Public protests and criticism are standard operating risks for marine parks and aquariums. The Vancouver Aquarium – which owns nine belugas in total, including two at its Vancouver facility, two at the Georgia Aquarium, and five housed at SeaWorld – has constantly faced public protests demanding that the organization phase out its practice of keeping belugas and dolphins in captivity. After a review of the matter, Vancouver’s Board of Parks and Recreation banned the aquarium from breeding whales and dolphins, but did not institute a full ban on keeping cetaceans in captivity. The Vancouver Aquarium said the organization had more than one million visitors in 2013 and was expecting similar results this year.

Regardless of whether the U.S. legislation passes, the renewed focus on animal rights issues has begun to hit SeaWorld where it really matters to the company: ticket sales.

The company, which went public in April of 2013, also blamed the slight 0.3-per-cent increase in attendance on schools’ late-starting summer breaks in key markets, a delayed new attraction at SeaWorld-owned Busch Gardens and tough competition from other theme parks.

With nearly flat attendance growth, the roughly 6.6-million visitors to the company’s parks brought in revenue of $405-million (U.S.) in the second quarter, down about 1 per cent from the same period last year, and below estimates.
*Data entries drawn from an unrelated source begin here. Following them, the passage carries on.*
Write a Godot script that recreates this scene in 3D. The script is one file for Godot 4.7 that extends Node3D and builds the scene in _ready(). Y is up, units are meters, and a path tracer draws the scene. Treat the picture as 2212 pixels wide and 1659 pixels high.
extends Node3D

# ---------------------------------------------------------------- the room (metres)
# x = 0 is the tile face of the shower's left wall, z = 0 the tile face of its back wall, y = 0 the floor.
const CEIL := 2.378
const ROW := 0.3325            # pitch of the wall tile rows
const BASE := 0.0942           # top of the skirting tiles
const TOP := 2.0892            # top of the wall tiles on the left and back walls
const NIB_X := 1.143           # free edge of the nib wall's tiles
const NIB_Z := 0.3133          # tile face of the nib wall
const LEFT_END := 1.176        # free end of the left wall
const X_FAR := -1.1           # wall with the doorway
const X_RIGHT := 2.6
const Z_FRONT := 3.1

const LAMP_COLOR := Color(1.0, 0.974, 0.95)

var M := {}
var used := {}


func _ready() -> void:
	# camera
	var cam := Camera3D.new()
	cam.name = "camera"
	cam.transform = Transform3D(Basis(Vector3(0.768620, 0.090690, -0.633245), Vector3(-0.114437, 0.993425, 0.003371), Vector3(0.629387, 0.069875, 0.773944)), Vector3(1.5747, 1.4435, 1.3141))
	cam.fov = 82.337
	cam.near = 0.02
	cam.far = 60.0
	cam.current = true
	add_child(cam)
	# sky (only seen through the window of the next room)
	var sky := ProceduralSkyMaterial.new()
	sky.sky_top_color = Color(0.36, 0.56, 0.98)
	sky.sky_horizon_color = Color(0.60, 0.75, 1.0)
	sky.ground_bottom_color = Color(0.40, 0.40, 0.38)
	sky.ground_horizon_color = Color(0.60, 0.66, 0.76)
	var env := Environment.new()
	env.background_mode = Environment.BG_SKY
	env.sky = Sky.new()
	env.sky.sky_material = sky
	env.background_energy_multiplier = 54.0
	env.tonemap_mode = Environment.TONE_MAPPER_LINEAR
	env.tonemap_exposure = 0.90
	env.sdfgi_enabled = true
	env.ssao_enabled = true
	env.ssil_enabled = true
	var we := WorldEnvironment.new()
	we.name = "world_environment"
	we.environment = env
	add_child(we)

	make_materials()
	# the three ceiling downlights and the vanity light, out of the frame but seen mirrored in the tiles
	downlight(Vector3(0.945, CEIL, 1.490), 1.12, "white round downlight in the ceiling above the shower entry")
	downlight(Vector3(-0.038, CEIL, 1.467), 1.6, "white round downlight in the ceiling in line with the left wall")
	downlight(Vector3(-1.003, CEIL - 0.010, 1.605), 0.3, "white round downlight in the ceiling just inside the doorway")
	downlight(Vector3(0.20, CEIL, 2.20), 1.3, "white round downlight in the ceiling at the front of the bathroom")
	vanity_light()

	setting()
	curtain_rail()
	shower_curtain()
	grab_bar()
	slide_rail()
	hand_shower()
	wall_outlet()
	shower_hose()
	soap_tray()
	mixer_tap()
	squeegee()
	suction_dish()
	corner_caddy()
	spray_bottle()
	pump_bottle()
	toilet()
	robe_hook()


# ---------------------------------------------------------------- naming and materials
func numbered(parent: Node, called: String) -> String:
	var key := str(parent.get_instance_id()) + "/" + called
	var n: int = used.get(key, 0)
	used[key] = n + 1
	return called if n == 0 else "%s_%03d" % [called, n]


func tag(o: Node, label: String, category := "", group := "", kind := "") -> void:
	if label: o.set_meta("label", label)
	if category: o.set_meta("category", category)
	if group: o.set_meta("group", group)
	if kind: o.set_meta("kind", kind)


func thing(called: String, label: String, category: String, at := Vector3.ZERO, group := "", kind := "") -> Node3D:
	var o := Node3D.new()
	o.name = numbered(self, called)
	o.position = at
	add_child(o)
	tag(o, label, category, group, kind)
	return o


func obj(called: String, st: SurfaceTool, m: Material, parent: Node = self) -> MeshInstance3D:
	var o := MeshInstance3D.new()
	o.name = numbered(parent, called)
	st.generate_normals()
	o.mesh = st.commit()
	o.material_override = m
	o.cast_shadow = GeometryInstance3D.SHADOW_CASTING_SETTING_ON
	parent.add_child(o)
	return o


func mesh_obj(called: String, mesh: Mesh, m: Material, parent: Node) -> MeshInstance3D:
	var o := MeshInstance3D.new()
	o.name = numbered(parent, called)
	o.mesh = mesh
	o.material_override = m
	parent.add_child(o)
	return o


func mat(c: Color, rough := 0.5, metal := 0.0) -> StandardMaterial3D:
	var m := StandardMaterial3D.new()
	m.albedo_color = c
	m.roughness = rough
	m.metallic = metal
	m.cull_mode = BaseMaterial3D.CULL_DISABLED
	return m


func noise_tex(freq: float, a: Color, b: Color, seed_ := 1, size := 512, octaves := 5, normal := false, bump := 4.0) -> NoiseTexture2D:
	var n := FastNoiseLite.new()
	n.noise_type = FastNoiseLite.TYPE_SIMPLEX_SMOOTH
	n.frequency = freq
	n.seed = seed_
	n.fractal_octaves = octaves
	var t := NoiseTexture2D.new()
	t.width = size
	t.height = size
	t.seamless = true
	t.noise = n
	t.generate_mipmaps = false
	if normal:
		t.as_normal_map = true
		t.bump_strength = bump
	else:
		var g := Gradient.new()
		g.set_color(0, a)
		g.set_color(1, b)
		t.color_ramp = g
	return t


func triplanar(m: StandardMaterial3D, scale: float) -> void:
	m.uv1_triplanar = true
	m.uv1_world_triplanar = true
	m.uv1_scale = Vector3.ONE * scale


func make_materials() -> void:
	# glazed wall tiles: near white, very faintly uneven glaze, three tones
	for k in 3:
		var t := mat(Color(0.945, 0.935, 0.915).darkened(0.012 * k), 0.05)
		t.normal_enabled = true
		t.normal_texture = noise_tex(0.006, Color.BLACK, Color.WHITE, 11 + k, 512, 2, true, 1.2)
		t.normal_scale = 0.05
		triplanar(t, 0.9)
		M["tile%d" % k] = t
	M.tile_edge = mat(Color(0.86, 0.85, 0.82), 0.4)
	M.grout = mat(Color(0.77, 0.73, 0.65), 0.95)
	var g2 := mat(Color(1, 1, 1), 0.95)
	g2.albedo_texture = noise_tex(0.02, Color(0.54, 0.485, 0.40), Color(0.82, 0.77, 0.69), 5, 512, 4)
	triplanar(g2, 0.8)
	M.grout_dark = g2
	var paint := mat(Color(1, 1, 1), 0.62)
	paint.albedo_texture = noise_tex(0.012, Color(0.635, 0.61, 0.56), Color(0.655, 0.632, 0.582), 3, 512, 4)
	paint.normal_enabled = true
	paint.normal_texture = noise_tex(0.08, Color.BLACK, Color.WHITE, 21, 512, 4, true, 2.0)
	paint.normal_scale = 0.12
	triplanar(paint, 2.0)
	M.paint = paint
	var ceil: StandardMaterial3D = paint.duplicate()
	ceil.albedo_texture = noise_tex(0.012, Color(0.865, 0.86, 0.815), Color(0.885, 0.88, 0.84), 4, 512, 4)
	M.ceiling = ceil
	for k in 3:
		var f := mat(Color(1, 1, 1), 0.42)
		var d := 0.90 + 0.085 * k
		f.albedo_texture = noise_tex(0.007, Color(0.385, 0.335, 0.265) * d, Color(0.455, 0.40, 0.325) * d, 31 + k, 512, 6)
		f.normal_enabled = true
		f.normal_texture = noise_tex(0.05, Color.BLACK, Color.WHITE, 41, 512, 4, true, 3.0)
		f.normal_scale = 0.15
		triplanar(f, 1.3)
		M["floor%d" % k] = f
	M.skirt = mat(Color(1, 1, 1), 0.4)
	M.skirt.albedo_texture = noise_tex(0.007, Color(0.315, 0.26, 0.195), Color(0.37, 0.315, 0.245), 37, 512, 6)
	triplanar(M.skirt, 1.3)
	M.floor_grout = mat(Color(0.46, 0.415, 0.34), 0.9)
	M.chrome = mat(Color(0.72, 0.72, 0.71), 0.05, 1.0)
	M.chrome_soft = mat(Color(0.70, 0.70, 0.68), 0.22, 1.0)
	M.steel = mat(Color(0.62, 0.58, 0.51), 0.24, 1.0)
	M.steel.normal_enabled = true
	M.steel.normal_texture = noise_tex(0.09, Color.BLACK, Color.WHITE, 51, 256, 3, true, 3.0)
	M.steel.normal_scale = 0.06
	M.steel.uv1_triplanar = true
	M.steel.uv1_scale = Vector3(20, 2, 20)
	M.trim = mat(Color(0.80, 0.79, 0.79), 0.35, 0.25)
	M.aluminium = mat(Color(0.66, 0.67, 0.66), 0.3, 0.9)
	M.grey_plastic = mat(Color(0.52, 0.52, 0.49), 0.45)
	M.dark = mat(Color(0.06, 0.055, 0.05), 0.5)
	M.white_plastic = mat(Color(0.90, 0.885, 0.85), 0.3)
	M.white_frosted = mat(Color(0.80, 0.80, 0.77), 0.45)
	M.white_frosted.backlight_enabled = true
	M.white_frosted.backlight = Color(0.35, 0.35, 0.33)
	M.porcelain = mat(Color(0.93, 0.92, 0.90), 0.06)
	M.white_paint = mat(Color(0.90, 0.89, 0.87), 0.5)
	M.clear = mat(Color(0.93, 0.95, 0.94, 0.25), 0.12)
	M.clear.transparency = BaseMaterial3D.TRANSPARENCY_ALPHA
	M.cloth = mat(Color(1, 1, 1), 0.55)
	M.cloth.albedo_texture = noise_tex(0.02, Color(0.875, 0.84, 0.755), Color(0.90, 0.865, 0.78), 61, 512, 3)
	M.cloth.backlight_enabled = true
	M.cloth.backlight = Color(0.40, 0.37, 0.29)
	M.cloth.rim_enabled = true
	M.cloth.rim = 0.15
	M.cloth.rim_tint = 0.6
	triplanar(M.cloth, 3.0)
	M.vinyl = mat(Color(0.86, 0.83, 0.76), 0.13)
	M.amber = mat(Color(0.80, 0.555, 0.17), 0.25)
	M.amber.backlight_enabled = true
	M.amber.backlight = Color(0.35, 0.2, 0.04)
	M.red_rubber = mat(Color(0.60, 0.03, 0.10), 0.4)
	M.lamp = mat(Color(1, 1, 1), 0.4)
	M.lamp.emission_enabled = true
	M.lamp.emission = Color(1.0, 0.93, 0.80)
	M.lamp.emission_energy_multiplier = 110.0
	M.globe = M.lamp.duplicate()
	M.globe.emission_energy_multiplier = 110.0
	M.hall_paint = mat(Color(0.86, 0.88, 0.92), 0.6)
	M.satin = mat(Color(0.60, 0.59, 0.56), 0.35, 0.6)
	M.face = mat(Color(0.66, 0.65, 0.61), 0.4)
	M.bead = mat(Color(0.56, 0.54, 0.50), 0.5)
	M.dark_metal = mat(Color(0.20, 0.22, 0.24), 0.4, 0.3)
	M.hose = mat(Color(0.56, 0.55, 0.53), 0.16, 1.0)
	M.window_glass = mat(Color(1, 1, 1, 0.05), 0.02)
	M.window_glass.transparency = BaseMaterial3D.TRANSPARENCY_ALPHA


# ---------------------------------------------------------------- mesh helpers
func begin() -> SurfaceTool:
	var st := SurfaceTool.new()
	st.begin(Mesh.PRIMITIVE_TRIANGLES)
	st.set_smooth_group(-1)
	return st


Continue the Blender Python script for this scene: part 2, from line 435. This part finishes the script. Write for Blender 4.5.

And the company said it expects revenue to decline as much 7 per cent in 2014.

The overall decrease in revenue, the company said, was caused by a 1.8-per-cent decline in revenue per capita, which fell from $62.67 to $61.54. Last year, amid falling attendance, the company began to cut prices – offering aggressive 46-per-cent discounts to people who purchased tickets online and also giving area residents near its original theme park in San Diego a free kid’s ticket with the purchase of an adult ticket.

Importantly, though, this is the first time the company has ever linked animal rights activism to “attendance pressure,” according to analyst Barton Crockett at FBR & Co., who called the company’s results “surprisingly weak.”

The furor may also have caused Southwest Airlines Co. to end a 26-year marketing relationship in late July after more than 27,000 people signed a Change.org petition criticizing their partnership on animal rights grounds. Southwest had previously flown aircraft almost entirely covered in Orca designs, but the two companies issued a cautious statement saying it was a mutual decision related to SeaWorld’s plans to spread to new markets overseas. In Wednesday’s financial results, SeaWorld announced a letter of intent with Village Roadshow Ltd. to develop parks in Asia, India and Russia.